Energy transfer mechanism and tunable emissions from K3La(VO4)2:Dy3+/Eu3+ phosphors and soft-PDMS-based composite films for multifunctional applications

Abstract

Novel Dy3+ and Eu3+ ions co-doped K3La(VO4)2 (KLVO) phosphors were synthesized by a facile citric acid-assisted sol-gel method. The crystal phases of the synthesized phosphor samples were identified by X-ray diffraction pattern after calcination process, which indicated the monoclinic phase patterns with a space group of P21/m(11). The luminescent behaviors of the self-activated KLVO and KLVO:Dy3+ and KLVO:Dy3+/Eu3+ phosphors were studied by the recorded photoluminescence excitation and emission spectra at room temperature. Under ultraviolet (UV) or near-UV excitations, the KLVO:Dy3+ phosphors exhibited characteristic emission properties. More importantly, different low concentrations of Eu3+ ions were co-doped into the optimized KLVO:Dy3+ phosphor to compensate its red component and the color-tunable emissions were noticed with an energy migration mechanism from Dy3+ to Eu3+ ions.

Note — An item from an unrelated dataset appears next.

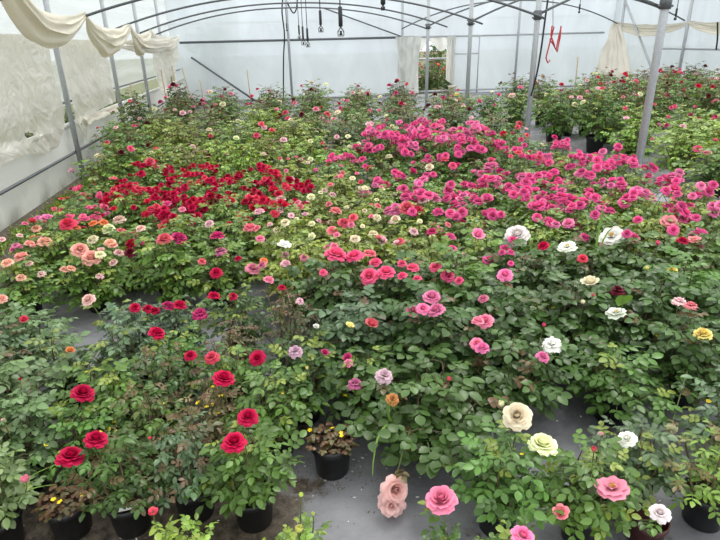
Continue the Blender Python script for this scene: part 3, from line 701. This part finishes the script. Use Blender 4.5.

Likewise, the thermal properties for the optimized co-doped material system were investigated, showing superior results for the practical application point of view. Furthermore, soft polydimethylsiloxane (s-PDMS)-based films were made for the first time utilizing the KLVO:5 mol%Dy3+/yEu3+(y = 0, 0.25, 0.5, 0.75, 1, 2 and 3 mol%) phosphors. Consequently, the obtained s-PDMS-based phosphor composite films demonstrated their suitability for the potential application of luminescent films, solid-state UV lightning devices and flexible display devices in optoelectronic industries.